We strive to avoid GC like the plague in the stdlib, and the language itself encourages users to do the same. I wouldn't go so far as to say that we try to make it hard to use GC in Rust, but we definitely believe that it's currently too easy to resort to it over better alternatives. This is why we're moving it into a library.
No thought experiment necessary, you can do this today in two ways:
1) We have an attribute that you can stick in a module that will throw an error at compile time if a managed pointer gets used anywhere in that module, including in its dependencies. (Note: this is still experimental, and I'm not sure if it actually works yet.)
2) It's possible to write Rust entirely without a runtime, which means your result binary just plain won't contain any of the machinery for GC, tasks, or TLS (task-local storage).

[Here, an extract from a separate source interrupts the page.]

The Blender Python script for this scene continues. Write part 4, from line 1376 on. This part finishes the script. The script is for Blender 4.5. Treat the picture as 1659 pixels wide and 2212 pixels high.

This second approach does have consequences. Bad: random bits of the standard lib won't be usable, since our preferred means of error handling uses TLS (and some functional/persistent datastructures will use GC to handle cyclical pointers, since that's our only internally acceptable use case for GC). We have plans to look at dividing the stdlib into "usage profiles" to allow users to selectively disable certain runtime features while still remaining aware of exactly which pieces of the stdlib are still usable.
But the good consequences of disabling the runtime are that if your code exposes a C ABI, then you can write a library that can be called from any other language with a C FFI (i.e. basically every language, ever). This is actually one of my favorite things about Rust.